(Scenes as source code)

---

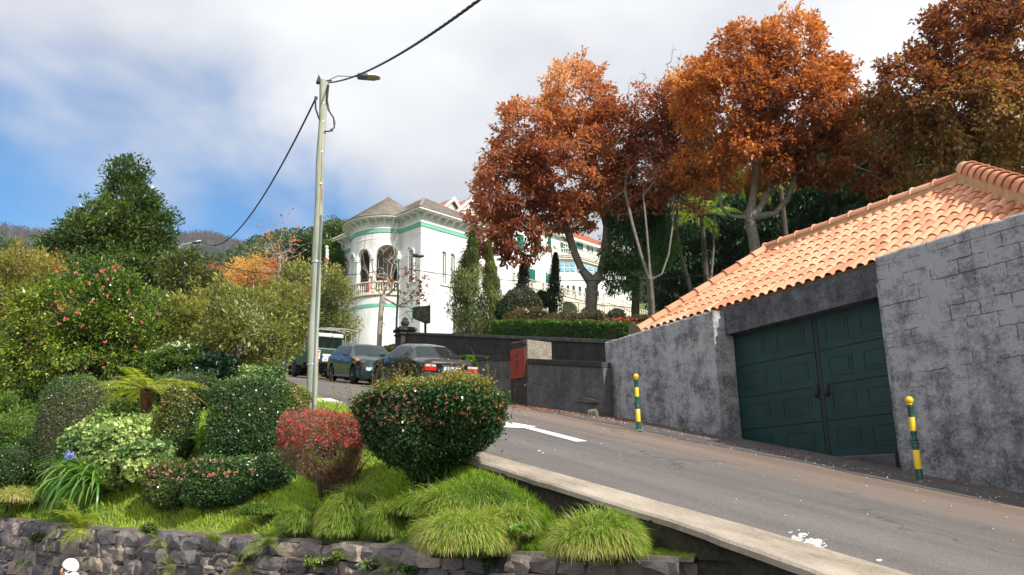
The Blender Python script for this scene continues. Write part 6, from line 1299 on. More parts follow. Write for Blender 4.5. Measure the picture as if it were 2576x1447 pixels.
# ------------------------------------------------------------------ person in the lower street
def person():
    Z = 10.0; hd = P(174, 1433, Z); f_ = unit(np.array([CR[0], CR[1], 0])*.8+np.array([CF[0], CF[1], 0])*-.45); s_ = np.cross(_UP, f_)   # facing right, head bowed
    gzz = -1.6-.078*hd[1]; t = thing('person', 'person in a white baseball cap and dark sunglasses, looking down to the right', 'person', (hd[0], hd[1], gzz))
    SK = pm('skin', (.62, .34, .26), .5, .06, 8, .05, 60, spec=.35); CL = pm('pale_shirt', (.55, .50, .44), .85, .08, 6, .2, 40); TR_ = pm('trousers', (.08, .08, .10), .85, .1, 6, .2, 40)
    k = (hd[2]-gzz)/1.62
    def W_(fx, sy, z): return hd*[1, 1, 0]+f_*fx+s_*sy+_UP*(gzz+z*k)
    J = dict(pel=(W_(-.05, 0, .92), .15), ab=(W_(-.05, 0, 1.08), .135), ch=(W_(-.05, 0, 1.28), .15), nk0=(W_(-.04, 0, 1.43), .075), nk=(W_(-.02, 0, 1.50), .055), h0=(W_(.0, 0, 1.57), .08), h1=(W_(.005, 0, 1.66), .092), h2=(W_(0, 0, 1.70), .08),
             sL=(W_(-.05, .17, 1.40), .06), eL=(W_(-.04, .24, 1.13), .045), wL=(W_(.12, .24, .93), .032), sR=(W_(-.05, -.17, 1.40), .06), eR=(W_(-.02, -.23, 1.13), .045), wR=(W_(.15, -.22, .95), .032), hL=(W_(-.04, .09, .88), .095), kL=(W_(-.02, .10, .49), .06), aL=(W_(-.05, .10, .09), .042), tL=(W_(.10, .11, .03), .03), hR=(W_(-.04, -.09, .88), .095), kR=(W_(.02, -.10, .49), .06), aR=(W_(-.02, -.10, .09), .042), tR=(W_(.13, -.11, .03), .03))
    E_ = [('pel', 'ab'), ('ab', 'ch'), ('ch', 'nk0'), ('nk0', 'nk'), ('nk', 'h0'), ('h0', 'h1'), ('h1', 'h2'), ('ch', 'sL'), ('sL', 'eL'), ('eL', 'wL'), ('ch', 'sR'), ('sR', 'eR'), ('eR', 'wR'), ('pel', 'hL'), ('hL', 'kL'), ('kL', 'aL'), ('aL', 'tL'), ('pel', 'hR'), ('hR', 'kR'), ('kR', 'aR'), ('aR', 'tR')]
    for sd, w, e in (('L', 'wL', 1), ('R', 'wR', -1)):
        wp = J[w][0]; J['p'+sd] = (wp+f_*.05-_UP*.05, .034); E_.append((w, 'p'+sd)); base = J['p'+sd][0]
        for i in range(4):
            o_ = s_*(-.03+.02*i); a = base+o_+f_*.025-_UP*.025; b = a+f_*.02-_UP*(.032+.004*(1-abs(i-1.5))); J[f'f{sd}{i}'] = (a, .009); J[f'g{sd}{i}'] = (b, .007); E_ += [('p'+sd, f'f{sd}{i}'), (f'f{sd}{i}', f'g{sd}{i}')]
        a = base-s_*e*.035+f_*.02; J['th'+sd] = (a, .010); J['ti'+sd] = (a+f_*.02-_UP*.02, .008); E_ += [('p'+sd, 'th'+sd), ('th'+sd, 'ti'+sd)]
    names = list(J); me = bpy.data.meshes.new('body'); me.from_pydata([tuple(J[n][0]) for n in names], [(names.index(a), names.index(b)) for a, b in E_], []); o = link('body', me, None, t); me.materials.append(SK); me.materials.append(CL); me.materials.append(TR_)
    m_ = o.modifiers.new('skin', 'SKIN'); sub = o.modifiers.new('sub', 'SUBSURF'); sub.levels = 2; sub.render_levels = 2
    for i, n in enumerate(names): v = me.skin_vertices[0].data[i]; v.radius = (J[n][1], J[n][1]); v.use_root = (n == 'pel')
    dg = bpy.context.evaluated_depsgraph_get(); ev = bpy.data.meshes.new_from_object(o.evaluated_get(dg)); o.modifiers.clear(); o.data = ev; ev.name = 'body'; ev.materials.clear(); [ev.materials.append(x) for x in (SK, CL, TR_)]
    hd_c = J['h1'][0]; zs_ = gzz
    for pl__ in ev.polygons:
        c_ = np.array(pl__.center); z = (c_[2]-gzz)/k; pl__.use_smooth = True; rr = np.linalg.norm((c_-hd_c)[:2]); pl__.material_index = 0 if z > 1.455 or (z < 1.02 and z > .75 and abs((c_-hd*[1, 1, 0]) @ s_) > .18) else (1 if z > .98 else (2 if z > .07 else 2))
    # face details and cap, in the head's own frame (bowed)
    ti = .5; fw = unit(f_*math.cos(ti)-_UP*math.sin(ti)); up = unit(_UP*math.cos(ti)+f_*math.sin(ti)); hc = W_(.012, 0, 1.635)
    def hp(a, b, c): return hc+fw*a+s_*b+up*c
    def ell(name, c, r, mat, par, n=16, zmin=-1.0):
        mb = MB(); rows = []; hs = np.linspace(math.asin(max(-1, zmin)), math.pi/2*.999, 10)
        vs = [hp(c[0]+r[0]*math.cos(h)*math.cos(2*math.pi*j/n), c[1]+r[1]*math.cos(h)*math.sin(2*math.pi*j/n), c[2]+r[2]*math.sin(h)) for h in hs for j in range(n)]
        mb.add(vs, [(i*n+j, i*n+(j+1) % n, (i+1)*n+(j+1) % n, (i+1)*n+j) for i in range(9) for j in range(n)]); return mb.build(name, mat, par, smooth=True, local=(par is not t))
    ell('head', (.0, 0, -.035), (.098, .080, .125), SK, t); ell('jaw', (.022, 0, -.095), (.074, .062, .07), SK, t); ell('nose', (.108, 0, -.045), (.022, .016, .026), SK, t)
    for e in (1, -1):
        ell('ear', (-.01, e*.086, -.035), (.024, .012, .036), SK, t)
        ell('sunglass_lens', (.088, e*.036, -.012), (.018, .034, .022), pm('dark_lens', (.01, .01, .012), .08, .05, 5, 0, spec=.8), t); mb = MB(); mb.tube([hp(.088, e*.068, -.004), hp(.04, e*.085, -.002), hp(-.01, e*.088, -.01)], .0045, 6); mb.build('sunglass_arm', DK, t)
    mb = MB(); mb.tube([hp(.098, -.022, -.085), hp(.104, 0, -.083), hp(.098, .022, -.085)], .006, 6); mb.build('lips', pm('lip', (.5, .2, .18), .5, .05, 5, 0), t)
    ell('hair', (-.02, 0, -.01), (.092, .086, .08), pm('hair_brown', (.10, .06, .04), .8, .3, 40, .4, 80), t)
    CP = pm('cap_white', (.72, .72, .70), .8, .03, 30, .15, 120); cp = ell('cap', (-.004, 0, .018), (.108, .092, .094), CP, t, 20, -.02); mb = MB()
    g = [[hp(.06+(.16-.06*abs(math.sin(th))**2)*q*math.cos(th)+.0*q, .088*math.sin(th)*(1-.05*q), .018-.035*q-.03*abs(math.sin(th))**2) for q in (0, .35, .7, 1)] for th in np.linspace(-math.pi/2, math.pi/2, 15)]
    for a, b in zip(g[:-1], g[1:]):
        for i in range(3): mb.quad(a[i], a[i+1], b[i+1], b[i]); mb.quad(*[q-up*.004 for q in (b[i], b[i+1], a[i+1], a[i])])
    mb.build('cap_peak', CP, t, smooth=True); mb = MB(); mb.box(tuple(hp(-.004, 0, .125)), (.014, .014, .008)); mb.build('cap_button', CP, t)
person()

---

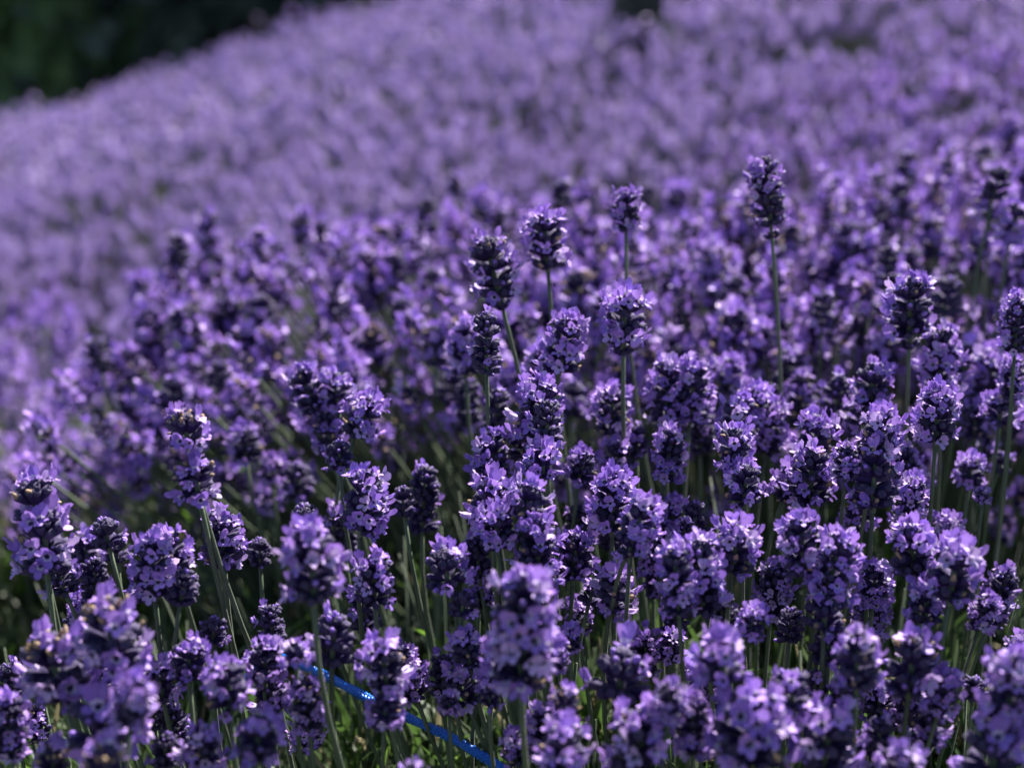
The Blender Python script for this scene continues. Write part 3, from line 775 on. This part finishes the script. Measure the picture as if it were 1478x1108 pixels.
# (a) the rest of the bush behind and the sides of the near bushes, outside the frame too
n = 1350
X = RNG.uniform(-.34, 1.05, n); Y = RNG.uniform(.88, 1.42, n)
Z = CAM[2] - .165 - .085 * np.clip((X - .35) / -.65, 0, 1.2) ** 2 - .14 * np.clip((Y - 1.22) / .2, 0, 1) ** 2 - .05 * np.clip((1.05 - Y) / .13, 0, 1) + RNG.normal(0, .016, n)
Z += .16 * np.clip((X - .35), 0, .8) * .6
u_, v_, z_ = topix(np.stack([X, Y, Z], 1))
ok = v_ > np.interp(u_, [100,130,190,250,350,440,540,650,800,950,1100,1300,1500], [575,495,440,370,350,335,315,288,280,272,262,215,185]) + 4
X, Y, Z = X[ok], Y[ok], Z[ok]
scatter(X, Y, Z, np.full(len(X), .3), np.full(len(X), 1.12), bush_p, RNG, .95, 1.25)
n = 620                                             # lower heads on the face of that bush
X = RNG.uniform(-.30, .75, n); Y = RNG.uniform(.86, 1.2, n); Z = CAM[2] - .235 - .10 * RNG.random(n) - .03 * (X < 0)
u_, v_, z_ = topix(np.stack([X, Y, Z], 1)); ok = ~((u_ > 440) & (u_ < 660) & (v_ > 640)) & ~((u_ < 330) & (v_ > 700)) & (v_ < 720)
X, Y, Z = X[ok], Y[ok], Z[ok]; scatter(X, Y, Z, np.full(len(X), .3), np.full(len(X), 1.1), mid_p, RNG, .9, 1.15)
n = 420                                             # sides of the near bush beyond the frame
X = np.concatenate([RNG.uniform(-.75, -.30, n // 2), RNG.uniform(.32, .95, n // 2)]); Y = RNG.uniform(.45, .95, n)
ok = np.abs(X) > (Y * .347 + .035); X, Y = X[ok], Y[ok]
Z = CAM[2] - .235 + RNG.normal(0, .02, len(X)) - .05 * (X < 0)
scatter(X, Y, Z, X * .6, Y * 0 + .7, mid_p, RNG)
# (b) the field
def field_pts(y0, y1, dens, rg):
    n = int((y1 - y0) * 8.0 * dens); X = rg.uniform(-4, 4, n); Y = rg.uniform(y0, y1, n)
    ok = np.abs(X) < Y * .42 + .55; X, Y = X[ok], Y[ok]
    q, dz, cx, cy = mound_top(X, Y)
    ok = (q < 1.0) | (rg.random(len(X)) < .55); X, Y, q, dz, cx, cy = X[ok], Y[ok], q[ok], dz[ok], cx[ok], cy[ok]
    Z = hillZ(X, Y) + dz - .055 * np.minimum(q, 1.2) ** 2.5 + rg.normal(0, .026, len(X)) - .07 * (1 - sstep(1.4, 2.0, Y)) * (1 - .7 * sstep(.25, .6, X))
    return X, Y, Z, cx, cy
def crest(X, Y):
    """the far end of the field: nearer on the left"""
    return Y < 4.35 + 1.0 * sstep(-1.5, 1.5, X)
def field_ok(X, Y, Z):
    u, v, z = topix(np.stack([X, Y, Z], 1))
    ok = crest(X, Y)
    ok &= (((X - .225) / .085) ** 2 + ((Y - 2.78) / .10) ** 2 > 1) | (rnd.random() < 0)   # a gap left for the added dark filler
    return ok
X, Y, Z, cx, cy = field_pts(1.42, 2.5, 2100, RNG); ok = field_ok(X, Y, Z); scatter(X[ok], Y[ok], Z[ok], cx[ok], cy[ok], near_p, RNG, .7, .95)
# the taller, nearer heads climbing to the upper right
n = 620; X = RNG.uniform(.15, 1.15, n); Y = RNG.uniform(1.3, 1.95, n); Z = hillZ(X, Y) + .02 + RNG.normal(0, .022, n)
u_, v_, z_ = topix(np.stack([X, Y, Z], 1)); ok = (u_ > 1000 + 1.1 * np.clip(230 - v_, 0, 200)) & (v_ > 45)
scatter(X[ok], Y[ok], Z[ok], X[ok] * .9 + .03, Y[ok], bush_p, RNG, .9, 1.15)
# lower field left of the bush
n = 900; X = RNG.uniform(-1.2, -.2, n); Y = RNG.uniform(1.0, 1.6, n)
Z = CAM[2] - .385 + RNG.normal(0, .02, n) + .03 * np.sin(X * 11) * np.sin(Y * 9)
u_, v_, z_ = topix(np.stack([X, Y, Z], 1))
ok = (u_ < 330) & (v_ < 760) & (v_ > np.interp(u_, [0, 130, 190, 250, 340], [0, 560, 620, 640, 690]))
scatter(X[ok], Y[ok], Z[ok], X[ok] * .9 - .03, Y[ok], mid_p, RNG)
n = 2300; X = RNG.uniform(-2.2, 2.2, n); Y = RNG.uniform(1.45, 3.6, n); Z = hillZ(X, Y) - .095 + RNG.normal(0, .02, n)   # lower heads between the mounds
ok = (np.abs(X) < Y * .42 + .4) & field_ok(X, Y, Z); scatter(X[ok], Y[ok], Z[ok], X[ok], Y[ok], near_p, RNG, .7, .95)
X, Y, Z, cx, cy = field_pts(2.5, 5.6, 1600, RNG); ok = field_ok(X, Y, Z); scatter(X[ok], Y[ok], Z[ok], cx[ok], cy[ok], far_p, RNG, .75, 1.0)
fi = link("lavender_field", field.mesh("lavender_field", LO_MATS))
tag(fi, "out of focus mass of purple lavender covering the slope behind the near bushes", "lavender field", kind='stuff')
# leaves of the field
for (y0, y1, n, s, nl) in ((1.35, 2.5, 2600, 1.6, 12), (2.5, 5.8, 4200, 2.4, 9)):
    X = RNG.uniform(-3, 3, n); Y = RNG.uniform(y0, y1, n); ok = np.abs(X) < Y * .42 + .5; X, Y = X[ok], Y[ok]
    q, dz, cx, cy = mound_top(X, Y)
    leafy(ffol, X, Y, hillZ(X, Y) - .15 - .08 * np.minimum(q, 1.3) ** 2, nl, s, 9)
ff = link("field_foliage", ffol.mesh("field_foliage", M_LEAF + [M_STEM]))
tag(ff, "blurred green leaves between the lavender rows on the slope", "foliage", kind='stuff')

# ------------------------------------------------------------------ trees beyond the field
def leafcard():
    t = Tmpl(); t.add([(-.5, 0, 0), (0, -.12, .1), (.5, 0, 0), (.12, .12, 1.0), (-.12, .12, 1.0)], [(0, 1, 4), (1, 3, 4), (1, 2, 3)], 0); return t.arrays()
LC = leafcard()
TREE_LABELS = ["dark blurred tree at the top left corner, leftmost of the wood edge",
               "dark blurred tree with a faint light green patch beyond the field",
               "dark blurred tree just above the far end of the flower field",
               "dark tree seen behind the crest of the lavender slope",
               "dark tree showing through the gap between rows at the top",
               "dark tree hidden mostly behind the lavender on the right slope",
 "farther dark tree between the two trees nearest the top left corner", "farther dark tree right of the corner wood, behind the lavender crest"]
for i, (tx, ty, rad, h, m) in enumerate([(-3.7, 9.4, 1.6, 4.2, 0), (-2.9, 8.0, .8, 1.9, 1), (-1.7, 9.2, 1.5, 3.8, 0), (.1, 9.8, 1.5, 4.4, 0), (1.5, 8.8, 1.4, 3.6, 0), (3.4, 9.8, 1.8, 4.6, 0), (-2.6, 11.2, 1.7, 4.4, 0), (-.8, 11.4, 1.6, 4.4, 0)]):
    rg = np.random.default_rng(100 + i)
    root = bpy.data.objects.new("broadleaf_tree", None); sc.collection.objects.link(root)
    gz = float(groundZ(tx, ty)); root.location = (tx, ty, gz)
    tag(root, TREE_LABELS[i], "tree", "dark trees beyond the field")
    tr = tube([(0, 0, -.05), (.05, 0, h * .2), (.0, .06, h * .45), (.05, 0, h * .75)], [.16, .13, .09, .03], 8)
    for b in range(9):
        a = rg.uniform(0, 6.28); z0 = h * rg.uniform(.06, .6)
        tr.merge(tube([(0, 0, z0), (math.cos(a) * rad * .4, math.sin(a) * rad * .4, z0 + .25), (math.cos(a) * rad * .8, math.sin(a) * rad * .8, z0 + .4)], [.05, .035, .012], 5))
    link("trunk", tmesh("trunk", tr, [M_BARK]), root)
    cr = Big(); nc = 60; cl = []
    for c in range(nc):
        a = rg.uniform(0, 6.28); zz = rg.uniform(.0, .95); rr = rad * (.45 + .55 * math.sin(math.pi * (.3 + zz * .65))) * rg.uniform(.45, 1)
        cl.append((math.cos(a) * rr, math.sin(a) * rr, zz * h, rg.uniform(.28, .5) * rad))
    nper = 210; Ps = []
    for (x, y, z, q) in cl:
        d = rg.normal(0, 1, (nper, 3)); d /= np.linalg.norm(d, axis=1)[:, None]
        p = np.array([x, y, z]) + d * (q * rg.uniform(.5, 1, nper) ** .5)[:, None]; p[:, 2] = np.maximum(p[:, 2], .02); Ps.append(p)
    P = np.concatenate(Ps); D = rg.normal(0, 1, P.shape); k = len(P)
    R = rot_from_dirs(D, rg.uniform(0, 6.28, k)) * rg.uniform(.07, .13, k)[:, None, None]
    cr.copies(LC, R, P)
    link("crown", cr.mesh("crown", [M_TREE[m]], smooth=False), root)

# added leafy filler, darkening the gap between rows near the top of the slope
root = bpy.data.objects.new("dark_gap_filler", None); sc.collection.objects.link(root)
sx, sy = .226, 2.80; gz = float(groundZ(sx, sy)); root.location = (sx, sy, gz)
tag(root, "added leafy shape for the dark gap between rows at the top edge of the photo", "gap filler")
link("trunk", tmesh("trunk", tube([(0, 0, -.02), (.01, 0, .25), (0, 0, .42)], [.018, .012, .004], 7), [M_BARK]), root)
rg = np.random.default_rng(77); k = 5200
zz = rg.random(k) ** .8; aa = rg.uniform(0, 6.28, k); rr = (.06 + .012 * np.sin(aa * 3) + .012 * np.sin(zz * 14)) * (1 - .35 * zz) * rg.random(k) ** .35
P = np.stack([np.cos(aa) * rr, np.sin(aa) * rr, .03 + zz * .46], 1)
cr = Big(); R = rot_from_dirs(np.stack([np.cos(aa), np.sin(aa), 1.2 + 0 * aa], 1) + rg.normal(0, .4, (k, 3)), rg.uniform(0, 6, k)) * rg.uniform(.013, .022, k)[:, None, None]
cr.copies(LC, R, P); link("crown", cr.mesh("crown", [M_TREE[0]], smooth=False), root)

---

• _Written task_: With the first line being the one containing "RNG, .95, 1.25)" and the last line the one containing "u_, v_, z_ = topix(np.stack([X, Y, Z], 1)); ok = ~((u_", transcribe exactly the lines above that fall in that range.

• _Task output_:
scatter(X, Y, Z, np.full(len(X), .3), np.full(len(X), 1.12), bush_p, RNG, .95, 1.25)
n = 620                                             # lower heads on the face of that bush
X = RNG.uniform(-.30, .75, n); Y = RNG.uniform(.86, 1.2, n); Z = CAM[2] - .235 - .10 * RNG.random(n) - .03 * (X < 0)
u_, v_, z_ = topix(np.stack([X, Y, Z], 1)); ok = ~((u_ > 440) & (u_ < 660) & (v_ > 640)) & ~((u_ < 330) & (v_ > 700)) & (v_ < 720)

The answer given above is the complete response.